In the latest issue of the Journal of Economic Perspectives there are several articles in a symposium on the first 100 years of the Federal Reserve. Displaying what Donald (now Dierdre) McCloskey once characterized as "the intellectual range from M to N," there is no real comparison of the Fed's record with that of the system that preceded it; no mention of other monetary systems circa 1913 that had better records than the United States (most pertinently, that of Canada); not nearly enough acknowledgment of the great harm the Fed has caused more than once in its history; no discussion of why a few other central banks–though surprisingly, only a few–have performed better than the Fed; and no inkling that central banking may not be the best of all possible systems in the best of all possible worlds.

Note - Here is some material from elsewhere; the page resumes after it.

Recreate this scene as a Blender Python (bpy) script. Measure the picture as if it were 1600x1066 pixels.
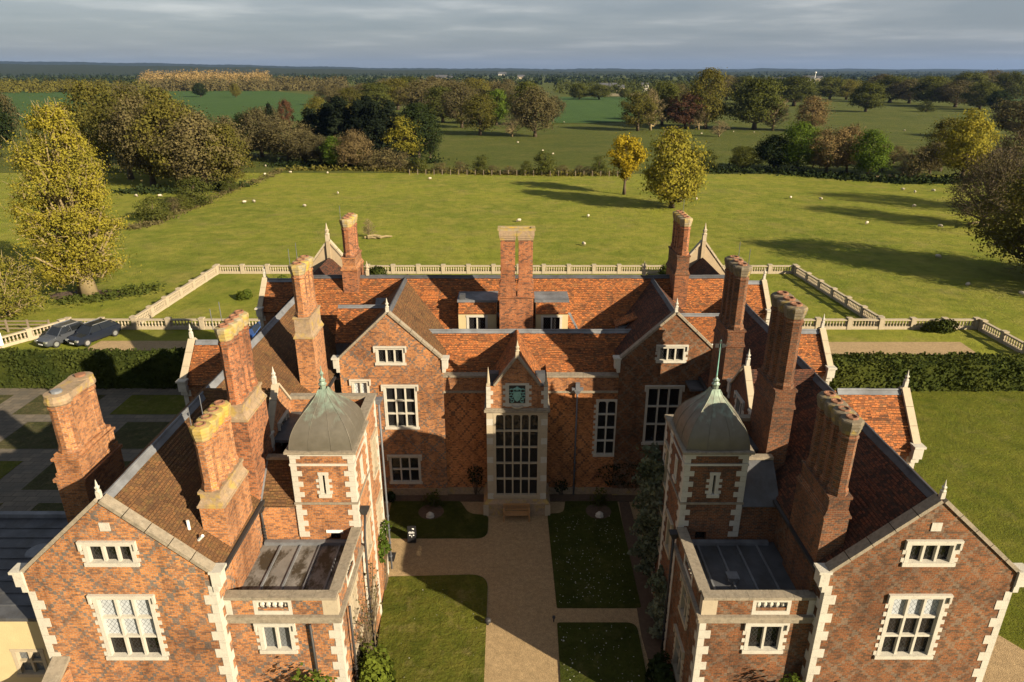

In among the articles by the academics, though, there is an interview with Paul Volcker. It was of particular interest to me because I recently read William Silber's book Volcker: The Triumph of Persistence. Rather than being a fully rounded biography, it focuses on key episodes of Volcker's life as a policy maker and how he came to the decisions he did. Since Volcker is acknowledged as probably the best Fed chairman ever–the one who inherited a bad situation and left it much better, without planting the seeds of a new bubble–the book is well worth reading. (As is common, though, the biographer is a little too fond of his subject.)
The opening section of the interview briefly discusses Volcker's part in the U.S. abandonment of the Bretton Woods gold standard, a subject treated in much more depth in the book. What struck me when reading the book was how little Volcker and the other major participants in making the policy knew. Volcker was in a powerful but subordinate post, secondary to the major players Arthur Burns, John Connally, George Shultz, and Richard Nixon. They needed his knowledge of markets, his international contacts, and his bureaucratic expertise, but they and not he made the decisions. It was incredible to me that as market pressure on the U.S. dollar mounted, there was no real acknowledgment among the group that the underlying problem was overly expansionary Federal Reserve policy. Arthur Burns, though a fine academic, was a terrible policy maker. He was willing to subordinate the Fed, and by implication the U.S. financial system, to Nixon's wish to keep the economy pumped up during his re-election campaign, even at the risk of a substantial hangover later. Nobody understood that the steps they were about to take would shake the pillars of the world financial system. The focus was instead on gold and the alleged need to devalue against gold, as if gold were the problem rather than a signal that the monetary policy was the problem. It took more than a decade of costly experimentation to establish some credibility for the dollar on new foundations under a floating exchange rate.